■ **INSTRUCTION**
The lines to extract run from the first line of the entries through the line that contains "except Exception: pass"; reproduce exactly those lines and no others.

Scenes as source code

-- BEGIN --

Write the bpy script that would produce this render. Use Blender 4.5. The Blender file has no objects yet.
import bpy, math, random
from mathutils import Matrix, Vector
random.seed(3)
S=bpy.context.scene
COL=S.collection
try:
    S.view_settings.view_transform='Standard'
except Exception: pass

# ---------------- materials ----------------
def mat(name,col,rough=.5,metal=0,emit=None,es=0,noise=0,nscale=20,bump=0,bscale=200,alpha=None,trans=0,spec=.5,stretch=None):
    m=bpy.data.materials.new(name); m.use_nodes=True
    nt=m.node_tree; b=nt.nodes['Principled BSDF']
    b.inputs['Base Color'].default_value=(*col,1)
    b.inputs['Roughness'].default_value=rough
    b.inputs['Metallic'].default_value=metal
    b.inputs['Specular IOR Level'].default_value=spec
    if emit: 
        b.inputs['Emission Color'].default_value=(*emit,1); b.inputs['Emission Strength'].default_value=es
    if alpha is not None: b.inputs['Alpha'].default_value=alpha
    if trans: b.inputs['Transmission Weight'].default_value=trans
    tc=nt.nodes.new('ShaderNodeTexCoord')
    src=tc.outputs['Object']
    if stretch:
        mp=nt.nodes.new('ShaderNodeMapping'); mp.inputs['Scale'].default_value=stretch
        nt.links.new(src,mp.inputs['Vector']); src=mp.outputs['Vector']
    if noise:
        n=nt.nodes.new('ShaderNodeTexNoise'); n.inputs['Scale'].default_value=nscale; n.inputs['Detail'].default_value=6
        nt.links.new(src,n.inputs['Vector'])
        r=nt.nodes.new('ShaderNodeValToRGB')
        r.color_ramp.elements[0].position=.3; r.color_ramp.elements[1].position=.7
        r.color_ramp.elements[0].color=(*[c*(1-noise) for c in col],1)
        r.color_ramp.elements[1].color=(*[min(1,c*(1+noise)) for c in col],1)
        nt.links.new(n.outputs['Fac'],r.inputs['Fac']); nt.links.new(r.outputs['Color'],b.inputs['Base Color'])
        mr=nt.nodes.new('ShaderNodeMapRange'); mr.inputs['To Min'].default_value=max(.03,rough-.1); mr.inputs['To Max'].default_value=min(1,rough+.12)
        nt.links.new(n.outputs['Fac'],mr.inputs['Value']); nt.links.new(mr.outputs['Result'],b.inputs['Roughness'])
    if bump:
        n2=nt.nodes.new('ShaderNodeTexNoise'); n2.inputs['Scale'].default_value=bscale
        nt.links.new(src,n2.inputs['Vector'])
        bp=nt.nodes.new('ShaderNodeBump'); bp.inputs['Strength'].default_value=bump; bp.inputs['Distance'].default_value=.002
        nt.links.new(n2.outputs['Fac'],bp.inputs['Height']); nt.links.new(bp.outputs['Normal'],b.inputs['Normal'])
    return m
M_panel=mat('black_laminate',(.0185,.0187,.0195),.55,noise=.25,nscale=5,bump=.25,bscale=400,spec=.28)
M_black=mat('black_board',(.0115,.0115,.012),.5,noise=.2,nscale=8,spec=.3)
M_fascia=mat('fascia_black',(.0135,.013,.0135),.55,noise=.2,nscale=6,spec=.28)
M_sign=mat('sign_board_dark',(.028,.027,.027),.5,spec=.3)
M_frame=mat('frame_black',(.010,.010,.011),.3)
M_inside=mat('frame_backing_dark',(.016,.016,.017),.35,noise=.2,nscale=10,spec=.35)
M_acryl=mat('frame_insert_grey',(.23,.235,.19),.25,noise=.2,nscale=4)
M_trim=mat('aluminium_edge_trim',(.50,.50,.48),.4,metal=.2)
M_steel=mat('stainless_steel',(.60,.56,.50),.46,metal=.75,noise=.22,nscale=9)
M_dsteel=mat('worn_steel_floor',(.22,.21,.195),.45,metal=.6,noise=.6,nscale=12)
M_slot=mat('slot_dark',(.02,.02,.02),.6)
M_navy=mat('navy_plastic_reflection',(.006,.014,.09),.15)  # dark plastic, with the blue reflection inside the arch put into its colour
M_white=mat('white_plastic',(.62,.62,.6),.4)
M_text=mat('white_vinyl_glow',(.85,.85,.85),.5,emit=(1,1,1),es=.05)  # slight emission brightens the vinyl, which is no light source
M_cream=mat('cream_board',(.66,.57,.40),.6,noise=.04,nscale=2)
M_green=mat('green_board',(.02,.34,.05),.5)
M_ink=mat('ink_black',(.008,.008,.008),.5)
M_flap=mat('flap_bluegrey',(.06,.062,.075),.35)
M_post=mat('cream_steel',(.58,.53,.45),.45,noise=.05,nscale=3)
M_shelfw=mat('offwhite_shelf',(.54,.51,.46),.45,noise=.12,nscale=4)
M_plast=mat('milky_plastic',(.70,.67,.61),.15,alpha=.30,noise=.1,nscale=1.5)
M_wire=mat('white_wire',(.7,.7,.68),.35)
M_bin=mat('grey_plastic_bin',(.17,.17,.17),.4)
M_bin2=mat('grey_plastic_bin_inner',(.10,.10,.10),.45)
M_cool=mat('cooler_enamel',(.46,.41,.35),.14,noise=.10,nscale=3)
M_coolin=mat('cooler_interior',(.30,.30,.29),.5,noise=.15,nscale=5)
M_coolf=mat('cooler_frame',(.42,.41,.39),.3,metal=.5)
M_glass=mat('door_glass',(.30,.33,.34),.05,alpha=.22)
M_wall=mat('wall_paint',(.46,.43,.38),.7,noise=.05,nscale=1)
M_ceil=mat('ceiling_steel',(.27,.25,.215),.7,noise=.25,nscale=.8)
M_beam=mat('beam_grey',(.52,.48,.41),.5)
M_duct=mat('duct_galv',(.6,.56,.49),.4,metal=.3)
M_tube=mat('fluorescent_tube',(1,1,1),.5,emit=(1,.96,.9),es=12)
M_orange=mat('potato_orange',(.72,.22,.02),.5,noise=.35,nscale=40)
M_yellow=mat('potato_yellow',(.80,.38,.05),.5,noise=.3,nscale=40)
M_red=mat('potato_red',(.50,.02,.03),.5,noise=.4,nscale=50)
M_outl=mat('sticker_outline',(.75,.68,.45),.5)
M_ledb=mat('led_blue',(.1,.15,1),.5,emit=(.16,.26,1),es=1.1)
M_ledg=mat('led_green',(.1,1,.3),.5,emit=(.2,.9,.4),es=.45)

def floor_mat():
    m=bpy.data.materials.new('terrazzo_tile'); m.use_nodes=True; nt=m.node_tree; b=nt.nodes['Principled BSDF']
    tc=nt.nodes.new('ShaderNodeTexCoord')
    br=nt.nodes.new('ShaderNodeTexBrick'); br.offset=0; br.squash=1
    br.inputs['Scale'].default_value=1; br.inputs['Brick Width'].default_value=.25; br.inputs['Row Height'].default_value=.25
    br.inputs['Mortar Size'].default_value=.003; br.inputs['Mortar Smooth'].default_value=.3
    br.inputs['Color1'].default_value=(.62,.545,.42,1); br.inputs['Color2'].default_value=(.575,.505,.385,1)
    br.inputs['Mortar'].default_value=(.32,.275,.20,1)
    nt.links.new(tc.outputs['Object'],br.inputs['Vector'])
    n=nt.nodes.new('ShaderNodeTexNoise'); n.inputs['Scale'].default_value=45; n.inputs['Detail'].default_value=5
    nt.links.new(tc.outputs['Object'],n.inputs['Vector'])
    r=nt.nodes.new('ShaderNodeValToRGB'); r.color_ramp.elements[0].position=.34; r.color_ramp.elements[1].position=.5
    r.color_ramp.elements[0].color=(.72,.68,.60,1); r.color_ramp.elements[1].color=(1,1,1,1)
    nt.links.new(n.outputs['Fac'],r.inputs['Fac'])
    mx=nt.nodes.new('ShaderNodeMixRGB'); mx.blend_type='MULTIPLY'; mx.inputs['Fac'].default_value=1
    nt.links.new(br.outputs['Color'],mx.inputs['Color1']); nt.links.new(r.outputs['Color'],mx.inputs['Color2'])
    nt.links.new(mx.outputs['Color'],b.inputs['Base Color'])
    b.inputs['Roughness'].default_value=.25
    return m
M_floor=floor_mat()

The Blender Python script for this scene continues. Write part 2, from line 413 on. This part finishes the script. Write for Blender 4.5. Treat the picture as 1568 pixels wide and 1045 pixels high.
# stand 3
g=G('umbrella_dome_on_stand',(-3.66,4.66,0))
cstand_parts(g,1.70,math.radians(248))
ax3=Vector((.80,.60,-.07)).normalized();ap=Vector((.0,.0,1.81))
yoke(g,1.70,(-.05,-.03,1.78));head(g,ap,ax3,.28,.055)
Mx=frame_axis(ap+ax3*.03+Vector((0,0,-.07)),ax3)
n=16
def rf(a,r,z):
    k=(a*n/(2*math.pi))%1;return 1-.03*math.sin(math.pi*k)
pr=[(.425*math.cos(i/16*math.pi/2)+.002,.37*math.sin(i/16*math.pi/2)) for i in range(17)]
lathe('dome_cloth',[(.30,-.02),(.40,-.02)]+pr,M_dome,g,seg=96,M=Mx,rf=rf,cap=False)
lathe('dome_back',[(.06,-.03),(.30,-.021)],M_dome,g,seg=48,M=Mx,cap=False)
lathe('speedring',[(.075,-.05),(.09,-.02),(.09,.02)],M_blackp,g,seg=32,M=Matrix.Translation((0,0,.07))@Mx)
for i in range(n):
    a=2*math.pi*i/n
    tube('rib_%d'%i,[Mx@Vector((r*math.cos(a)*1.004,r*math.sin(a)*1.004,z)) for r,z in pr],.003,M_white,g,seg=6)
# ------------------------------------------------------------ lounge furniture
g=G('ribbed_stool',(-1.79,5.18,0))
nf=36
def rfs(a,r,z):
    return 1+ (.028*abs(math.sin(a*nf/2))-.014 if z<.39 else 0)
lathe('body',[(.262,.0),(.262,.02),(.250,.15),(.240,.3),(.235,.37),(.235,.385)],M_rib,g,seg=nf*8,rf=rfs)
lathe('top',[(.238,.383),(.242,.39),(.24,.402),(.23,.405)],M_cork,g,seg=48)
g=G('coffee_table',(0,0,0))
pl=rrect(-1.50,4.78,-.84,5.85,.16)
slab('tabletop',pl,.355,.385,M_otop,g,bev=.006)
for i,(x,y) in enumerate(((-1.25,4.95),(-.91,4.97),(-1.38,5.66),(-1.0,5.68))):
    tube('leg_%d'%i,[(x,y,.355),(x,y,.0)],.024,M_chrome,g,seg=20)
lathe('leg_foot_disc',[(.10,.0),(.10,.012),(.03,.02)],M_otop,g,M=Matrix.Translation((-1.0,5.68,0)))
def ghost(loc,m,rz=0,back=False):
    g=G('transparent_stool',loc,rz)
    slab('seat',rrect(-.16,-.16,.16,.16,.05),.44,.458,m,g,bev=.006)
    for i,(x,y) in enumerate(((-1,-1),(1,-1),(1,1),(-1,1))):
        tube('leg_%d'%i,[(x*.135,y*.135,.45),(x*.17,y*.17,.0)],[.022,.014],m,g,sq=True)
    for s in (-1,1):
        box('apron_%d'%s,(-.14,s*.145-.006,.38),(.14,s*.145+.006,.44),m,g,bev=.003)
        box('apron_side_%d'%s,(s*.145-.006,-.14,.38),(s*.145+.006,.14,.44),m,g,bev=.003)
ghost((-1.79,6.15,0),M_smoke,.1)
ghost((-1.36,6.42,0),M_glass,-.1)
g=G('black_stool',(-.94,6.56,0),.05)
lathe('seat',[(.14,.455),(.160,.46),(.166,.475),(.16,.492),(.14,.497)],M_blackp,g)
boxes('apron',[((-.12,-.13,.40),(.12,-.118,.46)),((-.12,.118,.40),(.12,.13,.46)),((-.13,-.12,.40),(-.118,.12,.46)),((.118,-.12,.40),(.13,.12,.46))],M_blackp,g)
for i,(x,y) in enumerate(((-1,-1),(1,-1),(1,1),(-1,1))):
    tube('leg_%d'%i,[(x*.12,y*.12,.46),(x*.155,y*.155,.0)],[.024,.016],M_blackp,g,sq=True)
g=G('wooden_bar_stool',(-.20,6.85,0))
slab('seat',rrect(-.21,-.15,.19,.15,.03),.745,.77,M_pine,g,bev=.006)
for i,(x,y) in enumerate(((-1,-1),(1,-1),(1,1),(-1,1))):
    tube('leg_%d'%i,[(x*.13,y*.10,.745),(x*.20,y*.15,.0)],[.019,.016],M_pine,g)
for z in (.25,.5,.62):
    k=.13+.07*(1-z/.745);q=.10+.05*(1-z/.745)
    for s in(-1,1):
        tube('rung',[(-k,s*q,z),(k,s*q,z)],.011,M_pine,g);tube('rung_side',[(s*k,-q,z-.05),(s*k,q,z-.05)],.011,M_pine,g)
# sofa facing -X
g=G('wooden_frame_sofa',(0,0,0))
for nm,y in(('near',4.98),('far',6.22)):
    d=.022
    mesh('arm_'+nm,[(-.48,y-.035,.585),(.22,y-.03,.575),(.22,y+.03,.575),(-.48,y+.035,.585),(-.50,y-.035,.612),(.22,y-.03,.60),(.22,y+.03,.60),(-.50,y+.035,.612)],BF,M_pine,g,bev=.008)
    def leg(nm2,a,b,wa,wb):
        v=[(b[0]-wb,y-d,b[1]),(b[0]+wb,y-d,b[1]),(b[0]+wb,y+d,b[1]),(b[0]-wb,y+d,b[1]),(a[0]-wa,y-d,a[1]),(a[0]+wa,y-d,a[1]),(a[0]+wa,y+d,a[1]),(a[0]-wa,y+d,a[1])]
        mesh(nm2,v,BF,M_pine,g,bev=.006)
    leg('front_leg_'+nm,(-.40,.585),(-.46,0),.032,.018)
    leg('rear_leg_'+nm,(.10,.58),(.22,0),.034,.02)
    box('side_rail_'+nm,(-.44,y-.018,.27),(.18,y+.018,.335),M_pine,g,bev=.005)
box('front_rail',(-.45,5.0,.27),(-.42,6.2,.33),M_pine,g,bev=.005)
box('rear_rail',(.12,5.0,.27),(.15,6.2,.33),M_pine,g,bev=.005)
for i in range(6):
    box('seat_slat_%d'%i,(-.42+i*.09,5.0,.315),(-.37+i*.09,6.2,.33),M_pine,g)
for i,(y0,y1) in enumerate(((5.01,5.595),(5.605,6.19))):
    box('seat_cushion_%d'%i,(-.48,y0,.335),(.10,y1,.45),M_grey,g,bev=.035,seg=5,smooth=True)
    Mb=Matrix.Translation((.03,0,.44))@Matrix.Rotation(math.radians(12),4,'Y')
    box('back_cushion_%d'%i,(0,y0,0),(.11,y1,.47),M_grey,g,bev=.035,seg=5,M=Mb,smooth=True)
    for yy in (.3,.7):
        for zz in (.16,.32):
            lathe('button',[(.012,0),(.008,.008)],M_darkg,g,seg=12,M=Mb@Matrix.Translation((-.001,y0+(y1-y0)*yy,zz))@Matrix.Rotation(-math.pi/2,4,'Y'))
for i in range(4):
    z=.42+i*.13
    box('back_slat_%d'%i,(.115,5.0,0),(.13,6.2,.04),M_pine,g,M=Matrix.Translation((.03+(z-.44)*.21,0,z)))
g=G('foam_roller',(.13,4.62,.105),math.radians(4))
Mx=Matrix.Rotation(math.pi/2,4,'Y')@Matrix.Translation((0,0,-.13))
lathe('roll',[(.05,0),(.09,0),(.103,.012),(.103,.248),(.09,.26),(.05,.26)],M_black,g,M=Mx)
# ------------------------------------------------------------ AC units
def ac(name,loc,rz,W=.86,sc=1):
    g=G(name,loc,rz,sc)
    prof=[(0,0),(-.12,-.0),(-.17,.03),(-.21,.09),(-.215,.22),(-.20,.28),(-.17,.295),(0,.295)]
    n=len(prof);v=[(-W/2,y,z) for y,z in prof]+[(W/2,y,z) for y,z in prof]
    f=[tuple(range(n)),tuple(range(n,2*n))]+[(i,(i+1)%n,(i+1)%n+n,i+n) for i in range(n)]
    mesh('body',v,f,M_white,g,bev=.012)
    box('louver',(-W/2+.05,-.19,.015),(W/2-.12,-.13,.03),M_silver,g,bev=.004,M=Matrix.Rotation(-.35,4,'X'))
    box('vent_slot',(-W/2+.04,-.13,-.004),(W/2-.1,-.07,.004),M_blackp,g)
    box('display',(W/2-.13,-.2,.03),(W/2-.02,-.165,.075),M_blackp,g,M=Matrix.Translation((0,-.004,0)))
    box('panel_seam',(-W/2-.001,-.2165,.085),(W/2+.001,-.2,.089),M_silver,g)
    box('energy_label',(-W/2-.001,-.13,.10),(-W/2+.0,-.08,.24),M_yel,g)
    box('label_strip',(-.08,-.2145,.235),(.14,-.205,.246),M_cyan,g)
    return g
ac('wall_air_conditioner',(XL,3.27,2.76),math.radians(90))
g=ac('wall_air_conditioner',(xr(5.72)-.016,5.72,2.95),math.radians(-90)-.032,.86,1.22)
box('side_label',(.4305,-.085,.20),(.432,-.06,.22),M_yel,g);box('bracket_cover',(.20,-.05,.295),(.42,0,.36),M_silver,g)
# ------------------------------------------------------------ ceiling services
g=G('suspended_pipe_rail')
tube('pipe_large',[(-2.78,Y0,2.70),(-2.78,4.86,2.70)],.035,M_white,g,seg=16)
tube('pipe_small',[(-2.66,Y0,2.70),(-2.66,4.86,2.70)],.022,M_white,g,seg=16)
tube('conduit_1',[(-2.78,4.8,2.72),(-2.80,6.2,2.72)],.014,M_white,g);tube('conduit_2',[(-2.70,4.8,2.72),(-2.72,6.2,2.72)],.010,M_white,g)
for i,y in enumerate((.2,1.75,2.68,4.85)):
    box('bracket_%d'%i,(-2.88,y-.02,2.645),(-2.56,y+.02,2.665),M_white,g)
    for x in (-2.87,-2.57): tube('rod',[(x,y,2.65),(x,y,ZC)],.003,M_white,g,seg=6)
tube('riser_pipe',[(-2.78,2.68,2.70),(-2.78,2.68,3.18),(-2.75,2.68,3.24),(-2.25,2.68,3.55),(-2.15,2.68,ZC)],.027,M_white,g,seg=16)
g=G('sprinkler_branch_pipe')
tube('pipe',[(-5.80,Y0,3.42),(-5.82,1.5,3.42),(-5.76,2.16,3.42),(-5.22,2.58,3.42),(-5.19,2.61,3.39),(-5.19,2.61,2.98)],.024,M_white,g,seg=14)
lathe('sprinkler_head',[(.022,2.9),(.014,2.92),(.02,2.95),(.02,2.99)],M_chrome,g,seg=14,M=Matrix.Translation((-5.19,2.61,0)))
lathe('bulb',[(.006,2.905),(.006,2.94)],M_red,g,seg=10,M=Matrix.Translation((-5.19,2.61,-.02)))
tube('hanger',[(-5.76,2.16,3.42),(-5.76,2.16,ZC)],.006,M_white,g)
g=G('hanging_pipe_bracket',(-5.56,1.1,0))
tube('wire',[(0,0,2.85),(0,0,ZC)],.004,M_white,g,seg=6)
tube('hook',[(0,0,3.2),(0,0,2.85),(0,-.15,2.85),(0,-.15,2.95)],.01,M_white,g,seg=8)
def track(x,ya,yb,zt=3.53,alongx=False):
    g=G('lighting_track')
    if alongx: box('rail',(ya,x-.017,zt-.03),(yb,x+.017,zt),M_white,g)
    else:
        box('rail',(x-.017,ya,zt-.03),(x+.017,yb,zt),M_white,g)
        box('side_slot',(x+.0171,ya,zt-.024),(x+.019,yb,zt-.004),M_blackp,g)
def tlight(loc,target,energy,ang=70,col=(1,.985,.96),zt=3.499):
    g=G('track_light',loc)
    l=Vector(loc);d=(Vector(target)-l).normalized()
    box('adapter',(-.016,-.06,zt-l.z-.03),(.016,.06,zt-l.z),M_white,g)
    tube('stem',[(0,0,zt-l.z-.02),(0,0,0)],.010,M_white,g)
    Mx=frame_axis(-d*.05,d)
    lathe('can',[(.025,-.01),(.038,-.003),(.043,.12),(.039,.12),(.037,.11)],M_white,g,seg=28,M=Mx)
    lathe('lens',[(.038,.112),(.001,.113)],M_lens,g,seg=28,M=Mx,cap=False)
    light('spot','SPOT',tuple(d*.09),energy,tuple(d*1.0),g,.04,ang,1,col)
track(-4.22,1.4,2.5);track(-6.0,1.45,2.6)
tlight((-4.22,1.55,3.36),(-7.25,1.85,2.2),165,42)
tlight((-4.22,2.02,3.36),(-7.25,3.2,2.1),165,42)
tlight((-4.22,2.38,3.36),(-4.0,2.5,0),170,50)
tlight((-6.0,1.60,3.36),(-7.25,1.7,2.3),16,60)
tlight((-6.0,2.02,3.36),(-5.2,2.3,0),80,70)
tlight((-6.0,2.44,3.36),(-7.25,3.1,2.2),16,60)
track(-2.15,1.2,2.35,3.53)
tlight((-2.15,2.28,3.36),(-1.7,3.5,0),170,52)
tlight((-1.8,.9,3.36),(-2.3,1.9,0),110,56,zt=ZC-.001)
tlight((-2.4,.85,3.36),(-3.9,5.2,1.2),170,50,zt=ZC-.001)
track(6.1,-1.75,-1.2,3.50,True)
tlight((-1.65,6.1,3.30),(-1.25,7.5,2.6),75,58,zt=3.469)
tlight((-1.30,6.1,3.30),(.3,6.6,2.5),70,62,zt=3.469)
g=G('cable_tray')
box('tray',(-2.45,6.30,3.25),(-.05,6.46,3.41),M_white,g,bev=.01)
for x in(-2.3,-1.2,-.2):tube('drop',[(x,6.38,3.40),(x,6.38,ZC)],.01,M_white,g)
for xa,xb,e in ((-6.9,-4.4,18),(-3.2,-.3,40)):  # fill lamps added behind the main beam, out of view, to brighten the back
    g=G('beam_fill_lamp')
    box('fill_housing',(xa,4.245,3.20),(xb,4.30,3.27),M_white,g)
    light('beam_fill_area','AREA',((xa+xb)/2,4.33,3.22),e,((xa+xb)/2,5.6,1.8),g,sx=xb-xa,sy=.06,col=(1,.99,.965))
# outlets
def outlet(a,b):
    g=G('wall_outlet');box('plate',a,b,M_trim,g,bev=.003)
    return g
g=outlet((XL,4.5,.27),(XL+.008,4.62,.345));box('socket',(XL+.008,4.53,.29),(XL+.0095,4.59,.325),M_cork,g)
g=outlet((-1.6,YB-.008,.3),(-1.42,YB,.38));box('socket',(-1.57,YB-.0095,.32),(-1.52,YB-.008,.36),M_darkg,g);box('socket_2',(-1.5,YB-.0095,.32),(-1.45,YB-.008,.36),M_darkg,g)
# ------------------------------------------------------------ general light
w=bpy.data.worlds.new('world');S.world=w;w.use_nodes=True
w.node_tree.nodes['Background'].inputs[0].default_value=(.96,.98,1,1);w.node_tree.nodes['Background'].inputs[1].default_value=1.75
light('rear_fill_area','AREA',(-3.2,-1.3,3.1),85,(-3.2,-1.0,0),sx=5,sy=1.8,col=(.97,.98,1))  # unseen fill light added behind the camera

-- END --

■ **CORRECT OUTPUT**
Write the bpy script that would produce this render. Use Blender 4.5. The Blender file has no objects yet.
import bpy, math, random
from mathutils import Matrix, Vector
random.seed(3)
S=bpy.context.scene
COL=S.collection
try:
    S.view_settings.view_transform='Standard'
except Exception: pass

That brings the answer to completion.